In Perini/Tompkins Joint Venture v. ACE American Insurance Company, -- F.3d --, 2013 WL 6570947 (4th Cir. 2013), the United States Court of Appeals for the Fourth Circuit, applying Maryland and Tennessee law, affirmed the district court’s grant of summary judgment for general liability insurer when the insured settled the underlying claim without consulting or obtaining the approval of the insurer.

The case arose out of a dispute regarding the construction of the Gaylord National Resort and Conference Center at the National Harbor just south of Washington, DC in Oxon Hill, Maryland. The appellant, Perini/Tompkins Joint Venture (PTJV) was hired to build the $900 million hotel and conference center by Gaylord National LLC (Gaylord) in 2005. As part of the construction agreement, Gaylord obtained primary and excess liability insurance coverage for PTJV from the appellee, ACE American Insurance Co. (ACE).

Both policies issued by ACE contained the following clauses:

Voluntary payment clause: No insured will, except at that insured’s own cost, voluntarily make a payment, assume any obligation, or incur any expense other than for first aid, without our consent.

No-action clause: No person or organization has a right under this Coverage Part: . . . to sue us on this Coverage Part unless all of its terms have been fully complied with.

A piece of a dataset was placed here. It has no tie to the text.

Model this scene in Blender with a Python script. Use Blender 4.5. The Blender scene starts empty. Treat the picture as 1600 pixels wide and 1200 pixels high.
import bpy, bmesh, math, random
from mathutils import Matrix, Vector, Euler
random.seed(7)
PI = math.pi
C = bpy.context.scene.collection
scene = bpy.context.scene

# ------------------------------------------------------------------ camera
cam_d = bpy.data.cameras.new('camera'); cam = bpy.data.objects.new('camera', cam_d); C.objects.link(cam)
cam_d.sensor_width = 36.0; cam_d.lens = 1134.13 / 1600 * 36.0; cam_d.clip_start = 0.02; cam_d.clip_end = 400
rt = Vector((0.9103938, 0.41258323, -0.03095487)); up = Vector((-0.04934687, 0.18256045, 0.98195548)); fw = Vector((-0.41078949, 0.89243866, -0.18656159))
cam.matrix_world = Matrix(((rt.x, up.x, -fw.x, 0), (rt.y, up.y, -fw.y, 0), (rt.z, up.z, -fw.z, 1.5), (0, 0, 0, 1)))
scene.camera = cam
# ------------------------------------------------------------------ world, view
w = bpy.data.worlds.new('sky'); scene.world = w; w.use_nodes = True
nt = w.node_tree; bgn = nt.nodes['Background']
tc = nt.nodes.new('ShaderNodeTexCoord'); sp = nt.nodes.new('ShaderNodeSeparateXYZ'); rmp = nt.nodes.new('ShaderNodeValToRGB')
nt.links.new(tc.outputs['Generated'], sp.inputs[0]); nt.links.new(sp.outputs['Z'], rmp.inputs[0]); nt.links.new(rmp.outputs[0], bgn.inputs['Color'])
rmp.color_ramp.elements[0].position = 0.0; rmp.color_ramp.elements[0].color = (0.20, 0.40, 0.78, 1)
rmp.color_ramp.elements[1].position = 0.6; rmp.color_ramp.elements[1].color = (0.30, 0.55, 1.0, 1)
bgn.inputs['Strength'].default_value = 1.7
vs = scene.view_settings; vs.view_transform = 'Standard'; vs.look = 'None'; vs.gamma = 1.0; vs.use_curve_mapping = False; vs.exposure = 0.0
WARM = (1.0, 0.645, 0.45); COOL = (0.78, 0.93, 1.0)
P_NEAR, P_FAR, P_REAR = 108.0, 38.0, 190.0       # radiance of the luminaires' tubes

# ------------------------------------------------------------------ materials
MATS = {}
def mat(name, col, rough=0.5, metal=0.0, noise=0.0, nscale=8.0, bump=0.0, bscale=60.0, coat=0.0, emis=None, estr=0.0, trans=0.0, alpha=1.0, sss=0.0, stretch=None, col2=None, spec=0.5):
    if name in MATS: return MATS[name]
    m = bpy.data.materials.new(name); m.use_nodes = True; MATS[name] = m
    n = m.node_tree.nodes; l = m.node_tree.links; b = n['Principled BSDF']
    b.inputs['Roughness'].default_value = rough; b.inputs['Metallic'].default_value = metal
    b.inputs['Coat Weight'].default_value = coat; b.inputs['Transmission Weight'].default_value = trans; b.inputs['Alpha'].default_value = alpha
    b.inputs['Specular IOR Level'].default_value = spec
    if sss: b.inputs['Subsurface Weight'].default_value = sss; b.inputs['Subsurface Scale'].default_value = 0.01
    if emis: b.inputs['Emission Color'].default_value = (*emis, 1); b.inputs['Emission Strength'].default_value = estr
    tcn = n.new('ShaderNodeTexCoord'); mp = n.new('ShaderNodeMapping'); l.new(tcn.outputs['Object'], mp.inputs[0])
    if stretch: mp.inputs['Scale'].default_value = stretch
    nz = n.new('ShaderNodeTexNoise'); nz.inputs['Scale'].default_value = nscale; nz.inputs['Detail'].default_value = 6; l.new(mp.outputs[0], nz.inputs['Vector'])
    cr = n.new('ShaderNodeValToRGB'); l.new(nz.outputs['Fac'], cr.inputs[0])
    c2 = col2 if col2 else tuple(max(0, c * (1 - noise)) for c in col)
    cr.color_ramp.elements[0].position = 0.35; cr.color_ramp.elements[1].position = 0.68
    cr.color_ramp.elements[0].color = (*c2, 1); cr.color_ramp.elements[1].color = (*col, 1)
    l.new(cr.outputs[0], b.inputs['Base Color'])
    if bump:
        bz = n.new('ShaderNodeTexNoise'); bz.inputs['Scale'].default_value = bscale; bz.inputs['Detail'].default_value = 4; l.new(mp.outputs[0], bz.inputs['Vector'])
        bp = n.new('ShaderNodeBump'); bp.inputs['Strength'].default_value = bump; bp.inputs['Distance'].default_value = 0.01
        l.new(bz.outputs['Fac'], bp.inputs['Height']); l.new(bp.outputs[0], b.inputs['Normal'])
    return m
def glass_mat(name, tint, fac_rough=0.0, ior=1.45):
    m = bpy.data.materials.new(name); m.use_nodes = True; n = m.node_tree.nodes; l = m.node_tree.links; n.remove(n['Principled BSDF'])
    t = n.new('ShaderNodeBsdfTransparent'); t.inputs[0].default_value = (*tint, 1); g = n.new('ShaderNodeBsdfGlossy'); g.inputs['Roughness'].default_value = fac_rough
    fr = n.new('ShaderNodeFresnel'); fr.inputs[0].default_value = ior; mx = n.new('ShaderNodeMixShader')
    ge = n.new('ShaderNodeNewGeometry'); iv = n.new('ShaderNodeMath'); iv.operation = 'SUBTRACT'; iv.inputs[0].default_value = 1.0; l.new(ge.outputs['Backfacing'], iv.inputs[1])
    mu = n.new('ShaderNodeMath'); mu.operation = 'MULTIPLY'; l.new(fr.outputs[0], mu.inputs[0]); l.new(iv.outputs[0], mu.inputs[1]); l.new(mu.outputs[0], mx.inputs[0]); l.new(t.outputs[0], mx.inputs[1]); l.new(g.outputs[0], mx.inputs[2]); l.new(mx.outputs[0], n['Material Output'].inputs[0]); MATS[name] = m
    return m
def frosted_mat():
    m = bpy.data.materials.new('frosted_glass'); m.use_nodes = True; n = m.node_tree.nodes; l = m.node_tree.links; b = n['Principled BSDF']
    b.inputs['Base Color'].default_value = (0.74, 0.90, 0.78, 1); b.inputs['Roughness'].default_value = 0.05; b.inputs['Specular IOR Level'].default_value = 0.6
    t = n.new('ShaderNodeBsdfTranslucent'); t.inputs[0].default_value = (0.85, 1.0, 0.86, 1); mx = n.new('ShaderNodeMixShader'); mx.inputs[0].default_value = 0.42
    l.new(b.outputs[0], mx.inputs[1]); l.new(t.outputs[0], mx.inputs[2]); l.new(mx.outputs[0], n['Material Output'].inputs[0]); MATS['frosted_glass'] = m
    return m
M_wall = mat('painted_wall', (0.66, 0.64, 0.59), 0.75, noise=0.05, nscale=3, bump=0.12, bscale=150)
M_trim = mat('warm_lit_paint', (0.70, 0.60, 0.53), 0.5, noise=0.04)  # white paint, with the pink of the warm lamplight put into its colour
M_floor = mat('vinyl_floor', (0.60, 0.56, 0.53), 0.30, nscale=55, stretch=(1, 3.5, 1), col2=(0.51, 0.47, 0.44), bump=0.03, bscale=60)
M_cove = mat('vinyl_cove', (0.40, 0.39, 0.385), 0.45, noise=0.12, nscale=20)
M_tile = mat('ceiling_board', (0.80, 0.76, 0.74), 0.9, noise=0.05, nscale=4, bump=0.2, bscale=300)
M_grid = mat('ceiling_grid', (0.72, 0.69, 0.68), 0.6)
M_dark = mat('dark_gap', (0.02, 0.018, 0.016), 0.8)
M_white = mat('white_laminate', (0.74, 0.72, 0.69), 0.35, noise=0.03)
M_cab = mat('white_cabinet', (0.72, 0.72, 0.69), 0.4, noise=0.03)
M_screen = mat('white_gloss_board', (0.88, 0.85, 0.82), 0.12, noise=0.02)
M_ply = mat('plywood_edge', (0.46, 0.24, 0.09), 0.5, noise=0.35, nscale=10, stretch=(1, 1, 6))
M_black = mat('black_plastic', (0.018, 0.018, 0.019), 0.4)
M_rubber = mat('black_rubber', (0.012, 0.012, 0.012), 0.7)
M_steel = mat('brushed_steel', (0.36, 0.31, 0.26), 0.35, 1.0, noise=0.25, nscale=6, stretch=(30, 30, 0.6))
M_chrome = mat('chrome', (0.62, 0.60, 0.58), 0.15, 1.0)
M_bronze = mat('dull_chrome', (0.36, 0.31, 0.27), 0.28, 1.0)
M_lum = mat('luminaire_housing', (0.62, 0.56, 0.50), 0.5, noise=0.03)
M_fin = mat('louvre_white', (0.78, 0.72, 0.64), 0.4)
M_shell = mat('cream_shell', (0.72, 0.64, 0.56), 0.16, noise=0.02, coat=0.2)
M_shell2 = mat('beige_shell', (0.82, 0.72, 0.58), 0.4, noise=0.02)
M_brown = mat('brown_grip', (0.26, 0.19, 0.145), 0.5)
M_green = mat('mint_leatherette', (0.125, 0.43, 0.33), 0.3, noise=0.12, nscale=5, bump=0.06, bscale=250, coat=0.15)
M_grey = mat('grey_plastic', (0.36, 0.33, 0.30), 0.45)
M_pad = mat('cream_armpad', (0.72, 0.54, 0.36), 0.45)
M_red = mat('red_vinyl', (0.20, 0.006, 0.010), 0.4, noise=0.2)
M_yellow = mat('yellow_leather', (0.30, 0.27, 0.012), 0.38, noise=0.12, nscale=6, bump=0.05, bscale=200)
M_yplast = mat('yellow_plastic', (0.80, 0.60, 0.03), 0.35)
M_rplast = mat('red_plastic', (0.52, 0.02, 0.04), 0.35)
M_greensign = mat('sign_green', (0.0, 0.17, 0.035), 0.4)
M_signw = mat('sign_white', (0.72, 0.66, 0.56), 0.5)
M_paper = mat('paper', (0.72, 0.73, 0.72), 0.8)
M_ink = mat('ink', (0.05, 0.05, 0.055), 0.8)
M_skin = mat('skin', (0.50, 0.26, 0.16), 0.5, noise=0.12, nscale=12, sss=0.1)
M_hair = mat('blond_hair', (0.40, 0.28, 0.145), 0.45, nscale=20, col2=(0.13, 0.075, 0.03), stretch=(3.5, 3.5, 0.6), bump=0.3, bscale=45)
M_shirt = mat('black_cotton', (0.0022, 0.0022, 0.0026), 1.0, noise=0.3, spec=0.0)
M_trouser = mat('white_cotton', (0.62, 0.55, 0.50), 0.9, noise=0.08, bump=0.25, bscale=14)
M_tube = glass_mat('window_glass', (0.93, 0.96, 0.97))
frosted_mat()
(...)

Id. at *5 (citations omitted).

During construction of the facility’s 18-story glass atrium, a structural component failed (the collapse), causing significant damage and contributing to a delay in completion. After the project was finished in 2008, PTJV and Gaylord sued one another for various damages and unpaid bills. PTJV and Gaylord settled their respective suits on November 26, 2008, for a $42.3 million payment from Gaylord to PTJV and a $26.16 million credit from PTJV to Gaylord. PTJV did not seek or obtain ACE’s consent prior to settlement.

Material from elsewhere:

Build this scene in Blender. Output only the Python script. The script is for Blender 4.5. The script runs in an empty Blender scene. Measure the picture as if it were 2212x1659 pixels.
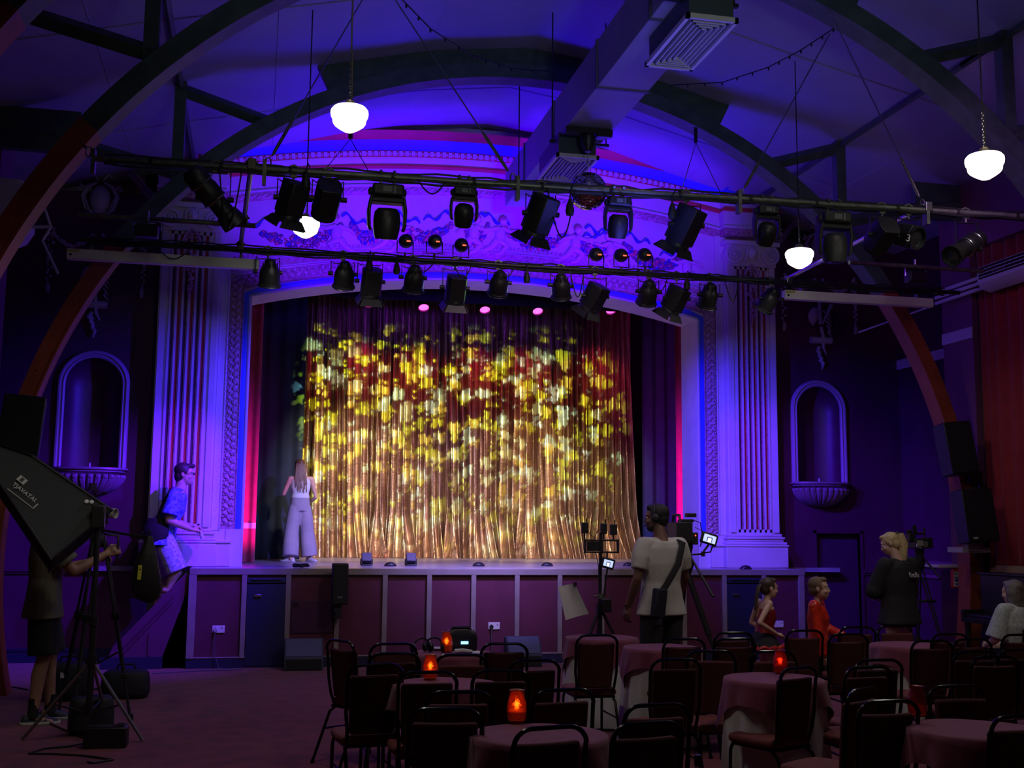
import bpy, bmesh, math, random
import numpy as np
from mathutils import Vector, Matrix, Quaternion, Euler
random.seed(7); RNG = np.random.RandomState(7)
SC = bpy.context.scene
COL = SC.collection
PI = math.pi

# ------------------------------------------------------------------ camera
FPX, PCX, PCY, EYE = 2470.0, 1106.0, 829.5, 1.63
_u = np.array([179., -19029., FPX]); _u /= np.linalg.norm(_u)
_x = np.array([11194., (11194. * 179 + FPX * FPX) / 19029., FPX]); _x /= np.linalg.norm(_x)
_y = np.cross(_x, _u)
if _y[2] < 0: _y = -_y
ROT = np.array([_x, _y, _u])                 # world = ROT @ (right, down, forward)
cam_data = bpy.data.cameras.new('camera'); cam = bpy.data.objects.new('camera', cam_data); COL.objects.link(cam)
cam_data.sensor_fit = 'HORIZONTAL'; cam_data.sensor_width = 36.0; cam_data.lens = FPX * 36.0 / 2212.0
cam_data.clip_start = 0.05; cam_data.clip_end = 200
_r, _d, _f = ROT[:, 0], ROT[:, 1], ROT[:, 2]
cam.matrix_world = Matrix(((_r[0], -_d[0], -_f[0], 0), (_r[1], -_d[1], -_f[1], 0), (_r[2], -_d[2], -_f[2], EYE), (0, 0, 0, 1)))
SC.camera = cam

def ray(px, py): return ROT @ np.array([px - PCX, py - PCY, FPX])
def at(px, py, y=None, z=None, x=None):      # a photo position turned into a place in the hall at a known depth, height or side
    d = ray(px, py)
    t = y / d[1] if y is not None else ((z - EYE) / d[2] if z is not None else x / d[0])
    return Vector((d[0] * t, d[1] * t, d[2] * t + EYE))

# ------------------------------------------------------------------ world, exposure, stage and fill light
SC.view_settings.view_transform = 'Standard'; SC.view_settings.look = 'None'
SC.view_settings.exposure = 0.0; SC.view_settings.gamma = 1.0; SC.view_settings.use_curve_mapping = False
w = bpy.data.worlds.new('hall_air'); SC.world = w; w.use_nodes = True
w.node_tree.nodes['Background'].inputs[0].default_value = (0.55, 0.45, 0.7, 1)
w.node_tree.nodes['Background'].inputs[1].default_value = 0.006
SC.cycles.use_denoising = True
SC.cycles.max_bounces = 8; SC.cycles.diffuse_bounces = 4; SC.cycles.glossy_bounces = 3
SC.cycles.sample_clamp_indirect = 4.0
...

Several months after PTJV and Gaylord settled their respective claims, on May 6, 2009, PTJV notified ACE of ACE’s potential liability for costs associated with the collapse and repair of the atrium. ACE declined to provide coverage for the damage from the collapse or for PTJV’s settlement with Gaylord, and PTJV filed suit. On October 23, 2012, the district court granted ACE’s motion for summary judgment, and PTJV appealed.

In analyzing the case, the court agreed with ACE’s characterization, and held that it ultimately turned on the question of “whether the insured . . . can unilaterally settle a construction defect case . . . , present the settlement to its liability insurer as a fait accompli, and obtain indemnification” despite failing to seek the insurer’s approval, as required by the terms of the relevant policies. Id. (citation omitted) (textual omissions in original). As such, the court held that the case boiled down to “simple contract interpretation[,]” and ruled for ACE according to the plain language of the policy. Id. at *4.

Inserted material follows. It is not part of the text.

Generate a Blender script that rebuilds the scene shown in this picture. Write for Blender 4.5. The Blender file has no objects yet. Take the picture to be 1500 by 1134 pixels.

In choosing to apply the plain language of the policy, the court rejected PTJV’s argument that Maryland state law1 required an insurer to suffer “actual prejudice” before denying coverage in a case where the insured failed to give the insurer requisite notice of a claim. See id. at *5 (citing Maryland Code § 19-110). Relying on Phillips Way, Inc. v. American Equity Ins. Co., 795 A.2d 216 (Md. Ct. Spec. App. 2002), the court here held that the no-action and voluntary payments provisions of the policies at issue constituted “conditions precedent to PTJV’s ability to obtain coverage.” Perini, 2013 WL 6570947, at *6. The court reasoned that, “because PTJV did not meet the condition precedent in the no-action clause (that is, it did not obtain consent before settlement), it cannot now sue ACE.” Id. at *7. The court held that Maryland Code § 19-110 did not apply to contractual requirements that an insured obtain its insurer’s consent before settling a covered claim. Id. Moreover, the court held that even if breaching the voluntary payments provision fell under the rubric of a “cooperation clause” for purposes of Maryland Code § 19-110, ACE had been prejudiced as a matter of law by the insured’s presentation of an already-consummated settlement agreement to ACE. Id. at *7-8. Any decision to the contrary, the court held, would assign the insurer “the impossible burden . . . of showing collusion or demonstrating, after the fact, the true worth of a settled claim.” Id. (citation omitted).

Perini stands for the proposition that an insured settles an underlying claim without its liability insurer’s consent at its own peril. This is particularly true where, as in Perini, the insurer is not even presented with a claim until the underlying liability has been settled. Insureds should be wary of the possibility that they can vitiate their insurance coverage by not respecting the insurer’s rights as set forth in the relevant insurance policies.